Gateway has offered and sold "units" and "equity" positions to fund the purchase of computer hardware and software, with investors being guaranteed quarterly returns ranging from 3% to 12%. Investors who remain with Gateway for twelve months have been promised an additional distribution in the amount of 20% of their investment. Equity investors have also been also promised a return equal to 0.5% of the year-end after tax profits of Gateway for every $100,000 invested. Although some investors have received distribution checks, these investors have yet to receive further distributions which were due in March and April 1999. Also, individuals who have requested to withdraw their investment have not received back their principal investment.

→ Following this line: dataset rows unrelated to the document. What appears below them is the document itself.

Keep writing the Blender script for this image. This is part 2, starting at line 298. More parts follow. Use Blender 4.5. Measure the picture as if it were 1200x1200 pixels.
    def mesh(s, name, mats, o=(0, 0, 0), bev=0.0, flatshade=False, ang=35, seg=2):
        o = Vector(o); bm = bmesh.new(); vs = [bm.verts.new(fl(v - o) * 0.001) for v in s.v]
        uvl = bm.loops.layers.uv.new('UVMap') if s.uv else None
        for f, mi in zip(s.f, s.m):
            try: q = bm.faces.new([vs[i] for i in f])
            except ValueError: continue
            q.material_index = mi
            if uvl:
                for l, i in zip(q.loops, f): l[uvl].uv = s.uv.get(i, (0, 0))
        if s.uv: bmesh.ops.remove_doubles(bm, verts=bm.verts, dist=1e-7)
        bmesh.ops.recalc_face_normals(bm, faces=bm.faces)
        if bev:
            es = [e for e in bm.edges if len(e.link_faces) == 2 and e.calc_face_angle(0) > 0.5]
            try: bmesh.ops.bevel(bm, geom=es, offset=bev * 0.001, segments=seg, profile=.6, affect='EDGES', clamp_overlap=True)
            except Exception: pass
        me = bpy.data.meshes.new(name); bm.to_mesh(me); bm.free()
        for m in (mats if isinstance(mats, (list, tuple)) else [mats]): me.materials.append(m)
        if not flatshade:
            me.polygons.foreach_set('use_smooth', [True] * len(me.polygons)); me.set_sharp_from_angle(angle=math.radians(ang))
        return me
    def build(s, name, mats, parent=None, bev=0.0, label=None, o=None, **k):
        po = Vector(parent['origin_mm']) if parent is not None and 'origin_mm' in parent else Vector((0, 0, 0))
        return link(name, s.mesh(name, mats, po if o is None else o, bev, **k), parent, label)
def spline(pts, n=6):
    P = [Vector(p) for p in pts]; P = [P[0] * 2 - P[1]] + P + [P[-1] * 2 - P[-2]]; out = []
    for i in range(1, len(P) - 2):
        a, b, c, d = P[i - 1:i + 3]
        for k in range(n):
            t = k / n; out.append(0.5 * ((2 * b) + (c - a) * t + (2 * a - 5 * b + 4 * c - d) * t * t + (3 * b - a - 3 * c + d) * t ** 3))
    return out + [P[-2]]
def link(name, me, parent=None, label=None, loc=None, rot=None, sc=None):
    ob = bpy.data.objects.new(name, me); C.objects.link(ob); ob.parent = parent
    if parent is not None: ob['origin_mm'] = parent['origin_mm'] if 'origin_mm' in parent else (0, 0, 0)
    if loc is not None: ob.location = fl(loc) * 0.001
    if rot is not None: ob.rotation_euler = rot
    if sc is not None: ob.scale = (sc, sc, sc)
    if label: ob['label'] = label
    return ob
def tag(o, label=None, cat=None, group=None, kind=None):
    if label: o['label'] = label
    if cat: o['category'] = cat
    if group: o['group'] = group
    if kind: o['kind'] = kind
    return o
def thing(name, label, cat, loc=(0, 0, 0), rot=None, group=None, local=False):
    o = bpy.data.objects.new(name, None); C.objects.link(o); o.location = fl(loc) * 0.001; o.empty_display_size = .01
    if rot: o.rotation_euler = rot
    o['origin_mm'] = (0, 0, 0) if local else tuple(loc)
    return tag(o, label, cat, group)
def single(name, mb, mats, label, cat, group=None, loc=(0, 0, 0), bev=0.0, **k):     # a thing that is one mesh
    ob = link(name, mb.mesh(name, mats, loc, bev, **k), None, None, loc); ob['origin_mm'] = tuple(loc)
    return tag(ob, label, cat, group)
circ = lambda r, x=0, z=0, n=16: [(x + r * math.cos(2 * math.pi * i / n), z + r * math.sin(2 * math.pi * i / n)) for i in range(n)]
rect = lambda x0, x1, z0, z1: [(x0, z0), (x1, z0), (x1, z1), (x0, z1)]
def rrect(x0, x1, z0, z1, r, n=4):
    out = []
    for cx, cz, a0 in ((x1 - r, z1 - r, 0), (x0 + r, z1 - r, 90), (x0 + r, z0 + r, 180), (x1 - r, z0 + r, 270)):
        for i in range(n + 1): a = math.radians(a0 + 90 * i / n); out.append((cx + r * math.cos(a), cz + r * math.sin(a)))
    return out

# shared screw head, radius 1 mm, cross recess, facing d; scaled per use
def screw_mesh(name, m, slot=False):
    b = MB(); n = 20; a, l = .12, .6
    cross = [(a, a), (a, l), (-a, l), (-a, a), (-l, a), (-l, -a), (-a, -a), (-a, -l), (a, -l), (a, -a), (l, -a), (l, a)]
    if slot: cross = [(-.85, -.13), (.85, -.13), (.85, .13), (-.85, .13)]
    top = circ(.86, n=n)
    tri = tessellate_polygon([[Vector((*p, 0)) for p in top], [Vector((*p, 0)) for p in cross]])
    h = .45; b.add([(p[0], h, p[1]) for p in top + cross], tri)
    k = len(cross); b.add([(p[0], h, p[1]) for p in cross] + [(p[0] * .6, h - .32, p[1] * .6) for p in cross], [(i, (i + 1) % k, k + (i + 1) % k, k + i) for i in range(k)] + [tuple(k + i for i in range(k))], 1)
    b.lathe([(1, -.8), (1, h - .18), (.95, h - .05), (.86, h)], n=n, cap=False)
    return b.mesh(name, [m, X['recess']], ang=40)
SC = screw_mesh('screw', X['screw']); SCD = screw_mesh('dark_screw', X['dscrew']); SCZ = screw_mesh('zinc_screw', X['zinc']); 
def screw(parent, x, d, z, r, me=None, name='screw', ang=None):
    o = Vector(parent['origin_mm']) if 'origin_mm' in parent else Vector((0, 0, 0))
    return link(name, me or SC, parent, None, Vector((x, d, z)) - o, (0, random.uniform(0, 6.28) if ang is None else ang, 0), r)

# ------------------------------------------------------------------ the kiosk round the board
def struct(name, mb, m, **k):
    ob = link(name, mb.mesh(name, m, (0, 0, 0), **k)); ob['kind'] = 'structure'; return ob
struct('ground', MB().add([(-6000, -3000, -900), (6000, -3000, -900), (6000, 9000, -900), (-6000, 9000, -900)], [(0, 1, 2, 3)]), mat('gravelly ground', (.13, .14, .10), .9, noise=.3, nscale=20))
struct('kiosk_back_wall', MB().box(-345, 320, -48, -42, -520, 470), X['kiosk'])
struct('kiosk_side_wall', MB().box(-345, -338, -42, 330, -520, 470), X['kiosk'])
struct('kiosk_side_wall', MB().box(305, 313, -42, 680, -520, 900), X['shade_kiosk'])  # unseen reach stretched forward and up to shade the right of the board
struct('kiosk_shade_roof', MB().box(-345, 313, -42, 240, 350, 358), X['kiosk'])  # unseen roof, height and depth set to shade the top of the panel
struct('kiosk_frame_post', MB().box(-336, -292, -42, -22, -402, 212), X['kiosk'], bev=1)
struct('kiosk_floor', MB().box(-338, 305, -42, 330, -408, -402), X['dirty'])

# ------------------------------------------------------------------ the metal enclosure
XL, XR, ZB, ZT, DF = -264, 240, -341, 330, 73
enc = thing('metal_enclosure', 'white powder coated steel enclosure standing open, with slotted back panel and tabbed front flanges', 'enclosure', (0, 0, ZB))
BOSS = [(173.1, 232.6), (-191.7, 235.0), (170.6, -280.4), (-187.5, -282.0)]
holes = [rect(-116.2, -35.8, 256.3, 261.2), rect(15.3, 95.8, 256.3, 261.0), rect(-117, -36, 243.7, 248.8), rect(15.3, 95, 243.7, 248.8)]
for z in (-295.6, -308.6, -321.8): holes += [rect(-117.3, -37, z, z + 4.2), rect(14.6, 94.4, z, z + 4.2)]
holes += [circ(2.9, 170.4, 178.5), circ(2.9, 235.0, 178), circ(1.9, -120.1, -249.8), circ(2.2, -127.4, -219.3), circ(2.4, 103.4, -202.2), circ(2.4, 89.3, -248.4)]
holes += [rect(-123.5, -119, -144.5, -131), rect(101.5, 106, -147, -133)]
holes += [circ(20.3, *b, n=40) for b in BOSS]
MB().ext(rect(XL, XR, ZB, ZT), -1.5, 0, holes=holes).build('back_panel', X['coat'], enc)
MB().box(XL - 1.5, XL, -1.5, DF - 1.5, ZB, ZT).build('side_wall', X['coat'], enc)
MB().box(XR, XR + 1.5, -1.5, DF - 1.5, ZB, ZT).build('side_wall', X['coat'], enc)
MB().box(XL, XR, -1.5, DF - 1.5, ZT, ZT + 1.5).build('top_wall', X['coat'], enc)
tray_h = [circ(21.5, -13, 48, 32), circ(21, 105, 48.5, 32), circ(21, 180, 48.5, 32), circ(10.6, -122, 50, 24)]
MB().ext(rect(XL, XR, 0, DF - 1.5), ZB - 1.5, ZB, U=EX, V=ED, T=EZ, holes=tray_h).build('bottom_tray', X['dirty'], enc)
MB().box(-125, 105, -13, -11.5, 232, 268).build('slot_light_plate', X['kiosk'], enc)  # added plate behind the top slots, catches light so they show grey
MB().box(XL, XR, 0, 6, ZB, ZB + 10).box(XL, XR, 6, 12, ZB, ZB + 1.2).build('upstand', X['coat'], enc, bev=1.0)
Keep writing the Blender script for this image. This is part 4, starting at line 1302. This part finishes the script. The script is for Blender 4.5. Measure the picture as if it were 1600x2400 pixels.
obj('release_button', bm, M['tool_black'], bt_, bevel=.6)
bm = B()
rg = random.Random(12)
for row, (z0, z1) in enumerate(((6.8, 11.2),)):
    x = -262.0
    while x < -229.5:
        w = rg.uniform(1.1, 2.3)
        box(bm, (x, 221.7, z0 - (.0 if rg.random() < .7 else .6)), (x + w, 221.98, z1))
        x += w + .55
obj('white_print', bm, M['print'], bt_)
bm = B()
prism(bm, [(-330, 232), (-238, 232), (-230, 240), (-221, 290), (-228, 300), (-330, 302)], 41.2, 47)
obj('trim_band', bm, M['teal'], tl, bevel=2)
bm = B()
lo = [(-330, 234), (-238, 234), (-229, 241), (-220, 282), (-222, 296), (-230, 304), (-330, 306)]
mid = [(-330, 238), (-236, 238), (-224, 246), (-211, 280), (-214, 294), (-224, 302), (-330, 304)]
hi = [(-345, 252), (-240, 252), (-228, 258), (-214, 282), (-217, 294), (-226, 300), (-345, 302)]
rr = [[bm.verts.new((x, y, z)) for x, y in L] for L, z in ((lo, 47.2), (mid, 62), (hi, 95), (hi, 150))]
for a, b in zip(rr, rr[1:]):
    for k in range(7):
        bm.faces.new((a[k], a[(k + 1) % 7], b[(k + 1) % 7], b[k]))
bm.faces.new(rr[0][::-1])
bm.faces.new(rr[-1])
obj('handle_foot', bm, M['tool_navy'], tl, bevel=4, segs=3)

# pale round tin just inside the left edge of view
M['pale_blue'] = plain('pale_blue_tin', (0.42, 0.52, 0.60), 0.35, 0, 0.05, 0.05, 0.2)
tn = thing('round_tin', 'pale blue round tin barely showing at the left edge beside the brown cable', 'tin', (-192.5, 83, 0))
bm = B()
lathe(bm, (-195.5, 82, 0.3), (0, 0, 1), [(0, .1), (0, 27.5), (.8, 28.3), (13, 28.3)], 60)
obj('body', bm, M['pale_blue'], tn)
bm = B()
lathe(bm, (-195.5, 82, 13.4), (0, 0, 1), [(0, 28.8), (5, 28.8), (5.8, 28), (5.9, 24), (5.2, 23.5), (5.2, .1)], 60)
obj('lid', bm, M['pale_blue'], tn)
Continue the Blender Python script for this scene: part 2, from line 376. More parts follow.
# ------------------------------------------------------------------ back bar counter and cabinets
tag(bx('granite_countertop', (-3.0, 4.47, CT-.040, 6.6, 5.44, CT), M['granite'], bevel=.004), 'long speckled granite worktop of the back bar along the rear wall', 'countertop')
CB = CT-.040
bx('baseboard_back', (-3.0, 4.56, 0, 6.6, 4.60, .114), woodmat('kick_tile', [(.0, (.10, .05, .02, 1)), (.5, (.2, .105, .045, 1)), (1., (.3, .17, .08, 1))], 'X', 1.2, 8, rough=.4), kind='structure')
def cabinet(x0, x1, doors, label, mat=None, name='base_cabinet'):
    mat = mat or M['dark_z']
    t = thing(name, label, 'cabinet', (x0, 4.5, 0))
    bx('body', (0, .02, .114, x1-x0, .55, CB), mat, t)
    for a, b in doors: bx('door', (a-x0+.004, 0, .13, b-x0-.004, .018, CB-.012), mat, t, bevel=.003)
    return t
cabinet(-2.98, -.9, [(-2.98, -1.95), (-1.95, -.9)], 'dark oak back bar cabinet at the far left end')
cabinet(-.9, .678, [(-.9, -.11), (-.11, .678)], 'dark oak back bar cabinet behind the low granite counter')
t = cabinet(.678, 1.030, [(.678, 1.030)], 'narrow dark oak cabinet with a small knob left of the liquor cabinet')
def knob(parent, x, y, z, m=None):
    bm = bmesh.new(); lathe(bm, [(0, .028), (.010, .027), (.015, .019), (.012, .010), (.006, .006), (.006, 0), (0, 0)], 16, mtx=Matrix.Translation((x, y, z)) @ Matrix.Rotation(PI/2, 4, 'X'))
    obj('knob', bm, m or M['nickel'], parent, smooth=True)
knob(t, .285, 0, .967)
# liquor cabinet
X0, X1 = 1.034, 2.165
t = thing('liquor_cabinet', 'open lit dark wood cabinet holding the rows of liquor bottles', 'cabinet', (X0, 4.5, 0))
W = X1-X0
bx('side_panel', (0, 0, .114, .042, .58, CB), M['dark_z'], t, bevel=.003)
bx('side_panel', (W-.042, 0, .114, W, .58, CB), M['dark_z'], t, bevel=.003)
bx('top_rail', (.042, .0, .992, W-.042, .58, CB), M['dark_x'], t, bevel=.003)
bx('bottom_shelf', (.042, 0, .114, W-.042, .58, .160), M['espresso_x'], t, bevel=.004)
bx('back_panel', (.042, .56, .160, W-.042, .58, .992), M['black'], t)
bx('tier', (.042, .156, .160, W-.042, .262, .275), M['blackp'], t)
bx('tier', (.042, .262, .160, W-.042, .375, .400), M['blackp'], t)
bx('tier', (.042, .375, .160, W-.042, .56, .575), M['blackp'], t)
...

The Commission’s complaint alleges that the defendants have defrauded investors by misrepresenting that: Gateway’s Internet telephone system is operational; an Internet service provider has permitted Gateway to use its subscriber base and that Gateway currently has 70,000 subscribers to its Internet telephone system; Gateway will soon be acquired by an Internet service provider and that, as a result, investors will receive ten to twenty times the amount of their investments; and the costs associated with operating an Internet telephone system.

The Commission's complaint charges that the defendants have violated the antifraud provisions of the federal securities laws -- Section 17(a) of the Securities Act of 1933 and Section 10(b) of the Securities Exchange Act of 1934 and Rule 10b-5 thereunder. The Commission also alleges that Cheyenne, Ross and Kavanagh have violated the broker-dealer registration provisions of the same laws -- Section 15(a) of the Exchange Act.